The research employs dual analytical frameworks: empirical analysis using Praj Industries Limited across two distinct
market periods (2007 and 2024), and theoretical modeling examining strategy performance under continuous price
deterioration scenarios. The 2007 case study demonstrates successful capital recovery within five months through systematic
monthly investments equal to 1/15th of initial capital. The 2024 scenario, characterized by severe 62% decline, reveals
strategy limitations: while average cost basis declined from ₹821.15 to ₹569.11 (30.7% reduction), ultimate recovery remains
contingent on favorable market movements.

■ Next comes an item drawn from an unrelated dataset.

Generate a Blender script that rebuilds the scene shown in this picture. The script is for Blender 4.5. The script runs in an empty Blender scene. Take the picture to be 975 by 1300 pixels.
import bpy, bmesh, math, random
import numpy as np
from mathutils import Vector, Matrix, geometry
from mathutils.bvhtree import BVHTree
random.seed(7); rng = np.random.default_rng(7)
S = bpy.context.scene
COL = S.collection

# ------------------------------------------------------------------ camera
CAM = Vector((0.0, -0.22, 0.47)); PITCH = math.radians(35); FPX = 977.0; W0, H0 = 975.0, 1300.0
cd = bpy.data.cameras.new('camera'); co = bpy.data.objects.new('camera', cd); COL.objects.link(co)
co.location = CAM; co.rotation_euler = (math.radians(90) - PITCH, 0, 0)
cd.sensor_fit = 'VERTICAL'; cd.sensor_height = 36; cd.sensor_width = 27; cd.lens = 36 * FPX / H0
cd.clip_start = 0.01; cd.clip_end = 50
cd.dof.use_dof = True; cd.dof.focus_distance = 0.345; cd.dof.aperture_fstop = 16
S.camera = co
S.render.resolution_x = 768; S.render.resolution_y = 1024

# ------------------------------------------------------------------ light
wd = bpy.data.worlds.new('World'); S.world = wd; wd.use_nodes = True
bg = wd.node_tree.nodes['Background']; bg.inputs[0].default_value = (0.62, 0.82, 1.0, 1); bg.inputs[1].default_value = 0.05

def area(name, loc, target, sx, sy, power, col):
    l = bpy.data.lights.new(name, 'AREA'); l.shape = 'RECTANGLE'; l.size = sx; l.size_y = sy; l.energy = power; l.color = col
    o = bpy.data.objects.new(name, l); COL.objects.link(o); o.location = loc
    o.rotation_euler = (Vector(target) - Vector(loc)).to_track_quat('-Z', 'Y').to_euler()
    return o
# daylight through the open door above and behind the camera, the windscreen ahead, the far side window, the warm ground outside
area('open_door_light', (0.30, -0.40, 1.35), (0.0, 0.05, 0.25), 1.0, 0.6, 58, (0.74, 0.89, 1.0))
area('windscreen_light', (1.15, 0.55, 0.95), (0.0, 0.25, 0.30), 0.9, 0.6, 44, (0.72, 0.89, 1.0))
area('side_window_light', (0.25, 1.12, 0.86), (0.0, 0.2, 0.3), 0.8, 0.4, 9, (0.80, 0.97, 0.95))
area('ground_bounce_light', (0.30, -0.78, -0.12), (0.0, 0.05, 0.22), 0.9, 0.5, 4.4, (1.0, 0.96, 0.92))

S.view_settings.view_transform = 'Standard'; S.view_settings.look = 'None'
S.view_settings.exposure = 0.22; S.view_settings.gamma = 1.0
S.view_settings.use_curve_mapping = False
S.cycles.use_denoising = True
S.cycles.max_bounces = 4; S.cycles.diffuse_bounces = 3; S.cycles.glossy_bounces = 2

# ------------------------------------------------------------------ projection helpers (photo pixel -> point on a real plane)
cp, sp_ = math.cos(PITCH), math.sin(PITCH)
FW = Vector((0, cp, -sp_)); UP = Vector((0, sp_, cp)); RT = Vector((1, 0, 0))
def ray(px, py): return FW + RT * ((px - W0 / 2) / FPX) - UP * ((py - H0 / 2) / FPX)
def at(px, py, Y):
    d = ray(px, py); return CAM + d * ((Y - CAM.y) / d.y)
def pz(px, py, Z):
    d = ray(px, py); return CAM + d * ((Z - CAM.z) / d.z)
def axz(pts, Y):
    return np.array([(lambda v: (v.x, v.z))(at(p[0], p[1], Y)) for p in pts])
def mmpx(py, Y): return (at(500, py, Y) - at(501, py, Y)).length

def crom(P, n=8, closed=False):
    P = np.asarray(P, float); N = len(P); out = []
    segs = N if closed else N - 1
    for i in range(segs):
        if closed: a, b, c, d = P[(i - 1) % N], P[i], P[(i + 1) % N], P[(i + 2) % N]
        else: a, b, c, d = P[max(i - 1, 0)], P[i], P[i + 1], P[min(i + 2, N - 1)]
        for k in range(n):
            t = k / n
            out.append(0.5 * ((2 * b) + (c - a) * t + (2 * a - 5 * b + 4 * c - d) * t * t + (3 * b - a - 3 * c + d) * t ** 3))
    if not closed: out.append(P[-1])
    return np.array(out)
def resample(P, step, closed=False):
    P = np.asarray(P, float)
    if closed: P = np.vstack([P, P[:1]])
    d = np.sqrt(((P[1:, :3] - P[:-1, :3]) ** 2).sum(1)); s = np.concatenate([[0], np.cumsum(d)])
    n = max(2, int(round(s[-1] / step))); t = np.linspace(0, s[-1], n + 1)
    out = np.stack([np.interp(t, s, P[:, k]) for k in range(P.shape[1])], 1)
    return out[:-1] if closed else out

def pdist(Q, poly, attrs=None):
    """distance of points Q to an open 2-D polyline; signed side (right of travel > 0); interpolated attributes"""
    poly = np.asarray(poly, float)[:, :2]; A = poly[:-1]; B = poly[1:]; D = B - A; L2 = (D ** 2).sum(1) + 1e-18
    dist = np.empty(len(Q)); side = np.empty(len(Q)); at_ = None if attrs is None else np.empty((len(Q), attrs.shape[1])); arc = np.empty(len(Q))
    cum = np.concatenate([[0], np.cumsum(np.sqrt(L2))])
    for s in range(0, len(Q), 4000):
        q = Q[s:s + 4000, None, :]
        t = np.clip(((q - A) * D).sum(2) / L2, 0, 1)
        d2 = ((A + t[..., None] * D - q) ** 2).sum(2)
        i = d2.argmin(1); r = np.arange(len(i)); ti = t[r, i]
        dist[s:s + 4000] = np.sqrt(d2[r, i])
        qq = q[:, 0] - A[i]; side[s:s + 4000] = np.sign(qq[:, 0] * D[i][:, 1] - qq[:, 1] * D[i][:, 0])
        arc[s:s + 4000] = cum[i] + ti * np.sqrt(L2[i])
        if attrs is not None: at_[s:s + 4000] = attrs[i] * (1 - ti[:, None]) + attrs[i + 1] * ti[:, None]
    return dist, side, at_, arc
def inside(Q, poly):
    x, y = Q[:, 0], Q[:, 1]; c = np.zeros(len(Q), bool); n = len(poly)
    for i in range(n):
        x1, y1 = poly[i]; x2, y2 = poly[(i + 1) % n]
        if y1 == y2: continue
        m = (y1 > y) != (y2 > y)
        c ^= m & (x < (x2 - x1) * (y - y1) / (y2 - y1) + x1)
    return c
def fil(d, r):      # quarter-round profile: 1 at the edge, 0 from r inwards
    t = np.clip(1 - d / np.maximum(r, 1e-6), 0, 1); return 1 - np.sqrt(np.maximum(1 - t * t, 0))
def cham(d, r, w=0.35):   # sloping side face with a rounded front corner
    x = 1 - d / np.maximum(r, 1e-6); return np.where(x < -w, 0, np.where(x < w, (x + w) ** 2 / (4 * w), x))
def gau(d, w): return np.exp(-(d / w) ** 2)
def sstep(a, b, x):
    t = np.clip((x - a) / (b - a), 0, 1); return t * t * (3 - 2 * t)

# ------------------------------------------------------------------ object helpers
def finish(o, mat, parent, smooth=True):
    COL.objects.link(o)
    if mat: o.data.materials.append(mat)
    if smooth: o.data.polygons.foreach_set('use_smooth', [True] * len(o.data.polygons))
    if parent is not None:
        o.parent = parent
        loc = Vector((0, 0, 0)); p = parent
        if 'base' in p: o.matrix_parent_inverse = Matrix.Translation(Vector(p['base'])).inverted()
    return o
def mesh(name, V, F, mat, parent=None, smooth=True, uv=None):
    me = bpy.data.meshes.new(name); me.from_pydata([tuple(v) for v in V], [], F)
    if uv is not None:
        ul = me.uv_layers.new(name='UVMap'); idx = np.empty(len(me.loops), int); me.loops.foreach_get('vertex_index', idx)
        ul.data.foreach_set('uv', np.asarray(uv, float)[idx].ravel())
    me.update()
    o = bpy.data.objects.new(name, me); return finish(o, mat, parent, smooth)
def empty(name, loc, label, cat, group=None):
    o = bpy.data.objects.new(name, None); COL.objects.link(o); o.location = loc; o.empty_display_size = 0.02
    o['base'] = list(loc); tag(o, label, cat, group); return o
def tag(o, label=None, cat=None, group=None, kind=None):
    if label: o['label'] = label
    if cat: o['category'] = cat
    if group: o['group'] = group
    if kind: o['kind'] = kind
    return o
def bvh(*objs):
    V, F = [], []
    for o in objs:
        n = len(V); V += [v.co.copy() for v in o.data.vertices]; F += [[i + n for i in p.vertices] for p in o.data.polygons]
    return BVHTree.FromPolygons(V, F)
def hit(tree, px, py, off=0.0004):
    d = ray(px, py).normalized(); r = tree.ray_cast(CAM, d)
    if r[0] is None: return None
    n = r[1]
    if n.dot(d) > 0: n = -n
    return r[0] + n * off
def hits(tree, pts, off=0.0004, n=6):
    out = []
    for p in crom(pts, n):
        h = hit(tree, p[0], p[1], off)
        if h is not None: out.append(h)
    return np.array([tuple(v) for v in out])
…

Theoretical modeling across three deterioration rates (1%, 3%, 5% monthly decline) confirms that systematic
averaging consistently reduces the price-to-average-cost differential compared to passive holding, though cannot guarantee
capital recovery under continuous deterioration. Sensitivity analysis indicates the standard divisor of 15 for SIP amount
calculation represents optimal balance between capital efficiency and effectiveness, with higher allocation ratios providing
only marginal incremental benefit.
The strategy demonstrates three critical characteristics: (1) mandatory continuous capital deployment requirements
constraining implementation to investors with available liquidity, (2) persistent dependency on eventual favorable price
movements for exit execution, and (3) applicability exclusively to fundamentally sound securities experiencing temporary
dislocations rather than structural deterioration. We conclude that systematic investment averaging serves as a tactical risk
management tool for concentrated position exit rather than a guaranteed recovery mechanism, offering structured discipline
for loss-averse investors while maintaining realistic expectations regarding market dependency and strategy limitations.
Keywords :
Dollar-Cost Averaging, Systematic Investment Plan, Concentrated Stock Positions, Loss Recovery, Rupee Cost Averaging, Behavioral Finance, Portfolio Risk Management.